Does Tiger's new ad work?

After saying nearly nothing about its star athlete for months, Nike comes back with a new ad featuring Tiger (and Earl) Woods.

By Kim Peterson Apr 8, 2010 2:06PM
Tiger Woods. Credit: (© Hans Deryk/Reuters)Nike (NKE) sat tight while the Tiger Woods spectacle unfolded, offering only vague statements of support as mistress after mistress came forward with sordid allegations of infidelity.

Now, after months of near silence, the company has unveiled a new commercial starring the golfer. And the reaction to the spot (included below) seems to be mostly negative.

Tiger doesn't say a word in the advertisement. He doesn't do much, either, except look soulfully at the camera. In the background is the voice of his late father, whose comments are supposed to have more weight, presumably, in light of all the scandals.

"I want to find out what your thinking was. I want to find out what your feelings are. And did you learn anything?" Earl Woods asks.

Post continues after video:
Very good questions, indeed. But Tiger Woods doesn't answer, inadvertently offering us another reminder of how much has gone unanswered and unexplained.

As Kyle Foster of the Chicago Sun-Times notes, the first ad featuring post-scandal Tiger was bound to be awkward. But invoking the golfer's late father gives the spot a crassness that goes beyond anything we saw in Tiger's infamous text messages.

"There's also a feeling--shared here--that the spot insults our intelligence," Foster writes. "I mean, if you're truly trying to be repentant and change, wouldn't you do it more quietly?

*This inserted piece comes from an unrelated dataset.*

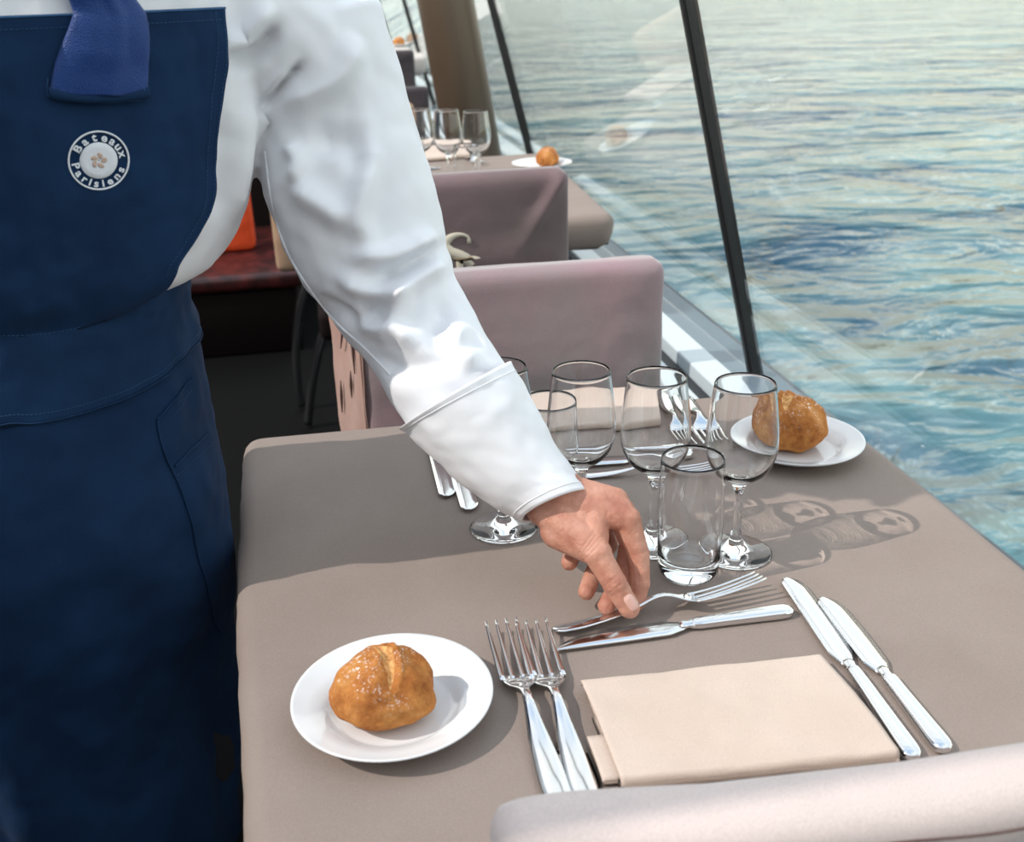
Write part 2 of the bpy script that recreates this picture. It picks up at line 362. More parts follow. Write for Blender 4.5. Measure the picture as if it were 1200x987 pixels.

Not in front of millions of TV viewers, using your dead father's voiceover in a commercial peddling your product."

Other commentators are equally critical. " Selling shoes is one thing, but selling moral rehabilitation is better left to those who do it on Sunday," writes Tim Dahlberg of the Associated Press.
"If Woods is feeling real, true shame -- not regret that he got caught, not regret that his golf game has suffered, but real sorrow over what he's done to his family -- then he might be able to fix the mess he's made of his life," writes Tracee Hamilton of the Washington Post. "But his shame is his; it shouldn't be used to sell golf shirts."

So what does this all say about Nike? Well, lots of people are talking about the company today -- and perhaps that says all we need to know.

Ad industry observers say the spot is manipulative -- on several fronts.

"On the one hand, it's sort of disgusting and on the other hand, I thought it was somewhat of a coup for Nike sort of sadistically leveraging what's going on in Woods's life right now for their own gain," Steve Hall, who writes the AdRants blog, told The Washington Post.

Former advertising executive Donny Deutsch, however, called it "stunningly brilliant" to use Earl Woods as the voice of conscience surrounding Tiger's actions. "It is brave, it is a stroke of genius," he said on the Today show. "There is such a creative bravery to it."